Recorded information:
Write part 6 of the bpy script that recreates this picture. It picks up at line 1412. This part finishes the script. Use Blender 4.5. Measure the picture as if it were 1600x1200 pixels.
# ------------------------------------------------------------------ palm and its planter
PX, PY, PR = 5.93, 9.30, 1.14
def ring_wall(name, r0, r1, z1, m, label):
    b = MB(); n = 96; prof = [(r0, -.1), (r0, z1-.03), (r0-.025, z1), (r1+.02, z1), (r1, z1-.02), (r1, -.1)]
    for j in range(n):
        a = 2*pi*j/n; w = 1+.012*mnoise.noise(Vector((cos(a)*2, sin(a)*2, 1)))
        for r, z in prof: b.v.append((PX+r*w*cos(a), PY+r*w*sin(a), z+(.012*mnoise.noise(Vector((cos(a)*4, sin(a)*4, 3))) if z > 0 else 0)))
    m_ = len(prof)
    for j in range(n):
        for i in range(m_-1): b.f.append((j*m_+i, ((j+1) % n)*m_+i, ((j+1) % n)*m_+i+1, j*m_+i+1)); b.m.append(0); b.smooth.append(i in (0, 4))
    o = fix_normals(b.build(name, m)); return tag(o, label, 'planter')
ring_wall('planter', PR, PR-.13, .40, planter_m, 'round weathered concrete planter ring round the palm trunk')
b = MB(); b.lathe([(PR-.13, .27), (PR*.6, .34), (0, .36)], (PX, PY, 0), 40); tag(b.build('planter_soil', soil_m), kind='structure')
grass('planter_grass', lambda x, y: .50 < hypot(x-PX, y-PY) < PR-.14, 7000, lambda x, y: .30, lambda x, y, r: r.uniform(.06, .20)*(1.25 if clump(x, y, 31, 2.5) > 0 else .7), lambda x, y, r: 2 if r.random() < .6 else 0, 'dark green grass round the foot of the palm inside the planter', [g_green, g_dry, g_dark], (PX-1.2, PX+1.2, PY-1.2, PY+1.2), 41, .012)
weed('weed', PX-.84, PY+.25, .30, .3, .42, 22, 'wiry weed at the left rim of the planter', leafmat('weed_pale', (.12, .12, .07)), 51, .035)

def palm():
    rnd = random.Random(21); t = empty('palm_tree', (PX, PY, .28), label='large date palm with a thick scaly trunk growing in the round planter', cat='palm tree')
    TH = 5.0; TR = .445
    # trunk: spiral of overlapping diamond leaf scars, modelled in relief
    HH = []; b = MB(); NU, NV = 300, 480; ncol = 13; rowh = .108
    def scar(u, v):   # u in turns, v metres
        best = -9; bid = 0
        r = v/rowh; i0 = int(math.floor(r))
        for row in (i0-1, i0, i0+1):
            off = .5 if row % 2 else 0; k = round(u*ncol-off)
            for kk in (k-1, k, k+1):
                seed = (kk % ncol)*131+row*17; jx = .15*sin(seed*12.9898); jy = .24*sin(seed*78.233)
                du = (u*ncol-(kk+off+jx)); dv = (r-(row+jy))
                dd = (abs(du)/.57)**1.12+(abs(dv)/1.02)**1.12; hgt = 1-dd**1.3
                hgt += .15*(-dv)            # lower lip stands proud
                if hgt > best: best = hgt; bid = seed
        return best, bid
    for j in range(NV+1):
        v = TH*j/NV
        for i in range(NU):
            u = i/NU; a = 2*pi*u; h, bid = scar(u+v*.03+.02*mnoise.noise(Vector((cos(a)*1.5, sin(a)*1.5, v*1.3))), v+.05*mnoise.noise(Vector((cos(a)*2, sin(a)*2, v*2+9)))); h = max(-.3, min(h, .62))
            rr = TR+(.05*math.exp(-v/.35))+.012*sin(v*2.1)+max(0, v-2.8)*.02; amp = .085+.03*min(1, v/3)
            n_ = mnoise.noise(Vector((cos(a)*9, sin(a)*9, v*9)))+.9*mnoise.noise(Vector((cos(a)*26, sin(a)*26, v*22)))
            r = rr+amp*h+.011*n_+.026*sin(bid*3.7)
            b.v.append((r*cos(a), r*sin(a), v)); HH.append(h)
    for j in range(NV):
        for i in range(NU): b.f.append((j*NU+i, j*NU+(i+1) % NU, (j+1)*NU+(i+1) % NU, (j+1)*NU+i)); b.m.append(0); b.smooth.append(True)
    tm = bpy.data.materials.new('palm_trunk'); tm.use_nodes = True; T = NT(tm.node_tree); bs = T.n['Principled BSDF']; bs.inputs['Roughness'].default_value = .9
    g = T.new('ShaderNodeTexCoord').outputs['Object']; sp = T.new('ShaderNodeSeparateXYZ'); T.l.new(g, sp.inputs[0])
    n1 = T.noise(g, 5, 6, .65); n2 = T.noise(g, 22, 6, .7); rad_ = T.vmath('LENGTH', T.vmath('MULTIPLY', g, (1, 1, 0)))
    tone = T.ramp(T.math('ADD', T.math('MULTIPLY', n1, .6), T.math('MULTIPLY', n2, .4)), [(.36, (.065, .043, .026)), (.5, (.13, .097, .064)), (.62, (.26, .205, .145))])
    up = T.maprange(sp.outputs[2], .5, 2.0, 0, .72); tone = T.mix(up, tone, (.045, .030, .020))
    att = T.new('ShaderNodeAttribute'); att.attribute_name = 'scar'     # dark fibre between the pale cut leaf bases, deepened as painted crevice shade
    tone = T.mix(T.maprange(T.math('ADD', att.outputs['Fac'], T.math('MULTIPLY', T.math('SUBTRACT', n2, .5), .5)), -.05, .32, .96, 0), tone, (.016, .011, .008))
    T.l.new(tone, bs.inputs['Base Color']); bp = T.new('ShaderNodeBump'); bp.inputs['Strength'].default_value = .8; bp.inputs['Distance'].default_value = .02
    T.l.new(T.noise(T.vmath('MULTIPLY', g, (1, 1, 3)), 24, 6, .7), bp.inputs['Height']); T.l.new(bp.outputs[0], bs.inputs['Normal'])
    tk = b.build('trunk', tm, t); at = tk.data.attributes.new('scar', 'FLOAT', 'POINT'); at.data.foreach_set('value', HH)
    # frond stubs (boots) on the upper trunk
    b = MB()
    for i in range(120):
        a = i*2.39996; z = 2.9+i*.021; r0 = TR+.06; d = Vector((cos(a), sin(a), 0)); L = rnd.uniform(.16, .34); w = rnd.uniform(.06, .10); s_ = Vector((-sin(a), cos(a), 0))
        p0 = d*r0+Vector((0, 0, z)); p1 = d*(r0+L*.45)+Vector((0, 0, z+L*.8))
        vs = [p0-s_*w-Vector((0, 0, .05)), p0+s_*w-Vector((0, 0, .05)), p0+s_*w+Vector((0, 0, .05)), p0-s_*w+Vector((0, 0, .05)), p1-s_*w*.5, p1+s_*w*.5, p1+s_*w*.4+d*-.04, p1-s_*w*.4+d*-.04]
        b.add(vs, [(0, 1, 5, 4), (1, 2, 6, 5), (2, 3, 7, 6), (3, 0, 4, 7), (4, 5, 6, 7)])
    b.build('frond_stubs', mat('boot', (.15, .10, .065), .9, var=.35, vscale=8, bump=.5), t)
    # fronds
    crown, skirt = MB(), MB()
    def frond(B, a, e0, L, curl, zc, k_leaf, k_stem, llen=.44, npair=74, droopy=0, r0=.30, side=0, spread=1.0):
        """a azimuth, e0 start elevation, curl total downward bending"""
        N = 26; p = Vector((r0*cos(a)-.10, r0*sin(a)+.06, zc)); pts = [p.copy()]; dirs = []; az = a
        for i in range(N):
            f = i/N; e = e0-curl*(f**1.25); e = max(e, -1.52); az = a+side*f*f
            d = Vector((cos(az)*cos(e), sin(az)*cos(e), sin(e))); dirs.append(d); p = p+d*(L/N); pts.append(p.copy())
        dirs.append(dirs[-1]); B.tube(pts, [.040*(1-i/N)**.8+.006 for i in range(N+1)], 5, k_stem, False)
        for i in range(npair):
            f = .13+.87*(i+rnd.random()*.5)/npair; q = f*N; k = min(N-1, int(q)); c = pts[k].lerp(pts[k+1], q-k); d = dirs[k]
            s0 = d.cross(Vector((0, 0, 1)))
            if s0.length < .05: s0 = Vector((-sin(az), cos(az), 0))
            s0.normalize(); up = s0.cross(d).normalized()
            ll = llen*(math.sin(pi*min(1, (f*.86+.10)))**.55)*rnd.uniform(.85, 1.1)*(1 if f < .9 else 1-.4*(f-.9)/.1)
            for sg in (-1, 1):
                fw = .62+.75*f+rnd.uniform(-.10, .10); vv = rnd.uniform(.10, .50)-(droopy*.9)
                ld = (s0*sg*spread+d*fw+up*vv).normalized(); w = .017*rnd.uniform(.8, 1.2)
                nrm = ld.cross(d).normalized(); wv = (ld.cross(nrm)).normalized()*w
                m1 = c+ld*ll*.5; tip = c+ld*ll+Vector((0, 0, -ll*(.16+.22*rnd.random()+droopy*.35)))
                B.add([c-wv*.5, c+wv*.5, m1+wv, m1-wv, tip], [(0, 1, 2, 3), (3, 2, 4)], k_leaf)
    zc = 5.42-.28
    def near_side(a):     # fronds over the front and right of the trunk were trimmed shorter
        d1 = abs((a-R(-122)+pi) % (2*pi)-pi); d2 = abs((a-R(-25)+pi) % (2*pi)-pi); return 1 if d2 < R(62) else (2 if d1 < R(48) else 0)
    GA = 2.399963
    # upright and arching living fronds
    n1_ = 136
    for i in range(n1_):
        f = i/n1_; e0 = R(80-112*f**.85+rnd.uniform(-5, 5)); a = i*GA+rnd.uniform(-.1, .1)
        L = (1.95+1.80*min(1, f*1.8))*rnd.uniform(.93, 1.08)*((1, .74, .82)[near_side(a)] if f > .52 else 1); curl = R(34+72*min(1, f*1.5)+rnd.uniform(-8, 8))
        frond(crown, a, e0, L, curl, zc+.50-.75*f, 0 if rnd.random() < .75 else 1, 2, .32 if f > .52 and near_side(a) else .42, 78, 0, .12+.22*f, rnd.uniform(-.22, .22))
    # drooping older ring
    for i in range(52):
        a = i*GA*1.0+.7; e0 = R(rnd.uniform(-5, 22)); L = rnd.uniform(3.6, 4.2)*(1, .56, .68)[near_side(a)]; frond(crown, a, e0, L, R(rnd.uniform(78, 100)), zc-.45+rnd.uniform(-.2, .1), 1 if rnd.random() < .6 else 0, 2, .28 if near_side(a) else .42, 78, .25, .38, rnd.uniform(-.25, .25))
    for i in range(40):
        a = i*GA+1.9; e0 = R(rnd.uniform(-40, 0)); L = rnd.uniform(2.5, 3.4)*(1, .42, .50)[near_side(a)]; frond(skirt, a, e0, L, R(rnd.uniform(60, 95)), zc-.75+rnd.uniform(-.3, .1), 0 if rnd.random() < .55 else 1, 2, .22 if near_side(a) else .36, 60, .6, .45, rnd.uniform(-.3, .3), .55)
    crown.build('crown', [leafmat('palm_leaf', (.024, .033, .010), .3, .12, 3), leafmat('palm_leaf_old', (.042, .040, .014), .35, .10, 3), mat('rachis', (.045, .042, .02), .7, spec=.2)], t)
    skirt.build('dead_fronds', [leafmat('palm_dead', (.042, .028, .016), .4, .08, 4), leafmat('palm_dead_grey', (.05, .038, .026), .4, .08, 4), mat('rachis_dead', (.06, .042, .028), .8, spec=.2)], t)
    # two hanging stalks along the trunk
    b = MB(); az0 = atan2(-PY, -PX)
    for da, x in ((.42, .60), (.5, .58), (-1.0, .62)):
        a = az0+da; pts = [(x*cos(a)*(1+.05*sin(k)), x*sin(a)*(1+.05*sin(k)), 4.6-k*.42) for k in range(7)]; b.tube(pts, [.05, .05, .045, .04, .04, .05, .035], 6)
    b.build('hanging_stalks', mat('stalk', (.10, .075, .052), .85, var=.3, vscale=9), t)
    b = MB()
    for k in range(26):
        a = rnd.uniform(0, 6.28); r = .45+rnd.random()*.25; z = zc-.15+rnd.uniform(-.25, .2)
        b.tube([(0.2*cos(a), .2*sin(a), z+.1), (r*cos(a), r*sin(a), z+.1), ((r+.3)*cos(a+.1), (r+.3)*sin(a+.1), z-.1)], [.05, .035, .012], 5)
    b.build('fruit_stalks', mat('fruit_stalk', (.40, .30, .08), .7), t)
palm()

Task objective: Beginning with the line that contains "att = T.new('ShaderNodeAttribute');" and ending with the line that contains "6, .7), bp.inputs['Height']);", repeat exactly those lines and no others.

Response:
    att = T.new('ShaderNodeAttribute'); att.attribute_name = 'scar'     # dark fibre between the pale cut leaf bases, deepened as painted crevice shade
    tone = T.mix(T.maprange(T.math('ADD', att.outputs['Fac'], T.math('MULTIPLY', T.math('SUBTRACT', n2, .5), .5)), -.05, .32, .96, 0), tone, (.016, .011, .008))
    T.l.new(tone, bs.inputs['Base Color']); bp = T.new('ShaderNodeBump'); bp.inputs['Strength'].default_value = .8; bp.inputs['Distance'].default_value = .02
    T.l.new(T.noise(T.vmath('MULTIPLY', g, (1, 1, 3)), 24, 6, .7), bp.inputs['Height']); T.l.new(bp.outputs[0], bs.inputs['Normal'])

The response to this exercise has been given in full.